== Exercise ==
Each line below should be quoted exactly, please.
(begin)
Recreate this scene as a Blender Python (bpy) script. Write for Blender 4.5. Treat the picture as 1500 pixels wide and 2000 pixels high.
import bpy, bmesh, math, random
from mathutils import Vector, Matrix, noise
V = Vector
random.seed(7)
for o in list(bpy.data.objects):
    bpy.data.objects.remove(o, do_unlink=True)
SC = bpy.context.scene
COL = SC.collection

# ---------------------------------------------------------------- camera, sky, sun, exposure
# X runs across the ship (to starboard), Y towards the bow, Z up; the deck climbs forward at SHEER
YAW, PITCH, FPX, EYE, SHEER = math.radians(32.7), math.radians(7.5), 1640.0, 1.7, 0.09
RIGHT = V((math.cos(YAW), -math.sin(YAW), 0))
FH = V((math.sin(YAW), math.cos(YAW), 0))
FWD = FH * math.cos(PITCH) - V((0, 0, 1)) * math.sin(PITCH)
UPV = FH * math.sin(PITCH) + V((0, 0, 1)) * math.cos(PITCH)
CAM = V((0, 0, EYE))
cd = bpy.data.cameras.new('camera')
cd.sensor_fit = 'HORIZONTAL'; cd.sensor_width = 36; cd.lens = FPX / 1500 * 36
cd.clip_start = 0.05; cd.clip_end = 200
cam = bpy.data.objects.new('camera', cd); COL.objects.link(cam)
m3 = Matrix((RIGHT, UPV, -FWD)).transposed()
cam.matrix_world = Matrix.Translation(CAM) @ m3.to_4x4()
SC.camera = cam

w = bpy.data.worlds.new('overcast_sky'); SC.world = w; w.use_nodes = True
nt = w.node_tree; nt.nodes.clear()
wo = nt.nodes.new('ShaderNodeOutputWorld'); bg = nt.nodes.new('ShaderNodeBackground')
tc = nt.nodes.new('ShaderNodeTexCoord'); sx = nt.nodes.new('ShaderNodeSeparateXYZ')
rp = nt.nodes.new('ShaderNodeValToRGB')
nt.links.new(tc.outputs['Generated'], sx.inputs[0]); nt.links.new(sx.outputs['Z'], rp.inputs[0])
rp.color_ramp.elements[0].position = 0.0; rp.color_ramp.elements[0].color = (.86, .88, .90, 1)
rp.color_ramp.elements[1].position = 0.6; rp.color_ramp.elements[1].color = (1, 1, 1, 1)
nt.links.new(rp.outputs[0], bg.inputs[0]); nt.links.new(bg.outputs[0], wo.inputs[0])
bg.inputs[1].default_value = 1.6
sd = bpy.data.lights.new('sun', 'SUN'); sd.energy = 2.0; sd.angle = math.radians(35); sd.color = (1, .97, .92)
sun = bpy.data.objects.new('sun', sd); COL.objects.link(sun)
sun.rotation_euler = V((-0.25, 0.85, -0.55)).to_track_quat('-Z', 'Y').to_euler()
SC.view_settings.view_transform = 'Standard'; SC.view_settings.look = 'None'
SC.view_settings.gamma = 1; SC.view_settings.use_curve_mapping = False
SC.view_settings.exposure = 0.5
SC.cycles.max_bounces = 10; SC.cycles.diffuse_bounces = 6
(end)
== Answer for the task ==
Recreate this scene as a Blender Python (bpy) script. Write for Blender 4.5. Treat the picture as 1500 pixels wide and 2000 pixels high.
import bpy, bmesh, math, random
from mathutils import Vector, Matrix, noise
V = Vector
random.seed(7)
for o in list(bpy.data.objects):
    bpy.data.objects.remove(o, do_unlink=True)
SC = bpy.context.scene
COL = SC.collection

# ---------------------------------------------------------------- camera, sky, sun, exposure
# X runs across the ship (to starboard), Y towards the bow, Z up; the deck climbs forward at SHEER
YAW, PITCH, FPX, EYE, SHEER = math.radians(32.7), math.radians(7.5), 1640.0, 1.7, 0.09
RIGHT = V((math.cos(YAW), -math.sin(YAW), 0))
FH = V((math.sin(YAW), math.cos(YAW), 0))
FWD = FH * math.cos(PITCH) - V((0, 0, 1)) * math.sin(PITCH)
UPV = FH * math.sin(PITCH) + V((0, 0, 1)) * math.cos(PITCH)
CAM = V((0, 0, EYE))
cd = bpy.data.cameras.new('camera')
cd.sensor_fit = 'HORIZONTAL'; cd.sensor_width = 36; cd.lens = FPX / 1500 * 36
cd.clip_start = 0.05; cd.clip_end = 200
cam = bpy.data.objects.new('camera', cd); COL.objects.link(cam)
m3 = Matrix((RIGHT, UPV, -FWD)).transposed()
cam.matrix_world = Matrix.Translation(CAM) @ m3.to_4x4()
SC.camera = cam

w = bpy.data.worlds.new('overcast_sky'); SC.world = w; w.use_nodes = True
nt = w.node_tree; nt.nodes.clear()
wo = nt.nodes.new('ShaderNodeOutputWorld'); bg = nt.nodes.new('ShaderNodeBackground')
tc = nt.nodes.new('ShaderNodeTexCoord'); sx = nt.nodes.new('ShaderNodeSeparateXYZ')
rp = nt.nodes.new('ShaderNodeValToRGB')
nt.links.new(tc.outputs['Generated'], sx.inputs[0]); nt.links.new(sx.outputs['Z'], rp.inputs[0])
rp.color_ramp.elements[0].position = 0.0; rp.color_ramp.elements[0].color = (.86, .88, .90, 1)
rp.color_ramp.elements[1].position = 0.6; rp.color_ramp.elements[1].color = (1, 1, 1, 1)
nt.links.new(rp.outputs[0], bg.inputs[0]); nt.links.new(bg.outputs[0], wo.inputs[0])
bg.inputs[1].default_value = 1.6
sd = bpy.data.lights.new('sun', 'SUN'); sd.energy = 2.0; sd.angle = math.radians(35); sd.color = (1, .97, .92)
sun = bpy.data.objects.new('sun', sd); COL.objects.link(sun)
sun.rotation_euler = V((-0.25, 0.85, -0.55)).to_track_quat('-Z', 'Y').to_euler()
SC.view_settings.view_transform = 'Standard'; SC.view_settings.look = 'None'
SC.view_settings.gamma = 1; SC.view_settings.use_curve_mapping = False
SC.view_settings.exposure = 0.5
SC.cycles.max_bounces = 10; SC.cycles.diffuse_bounces = 6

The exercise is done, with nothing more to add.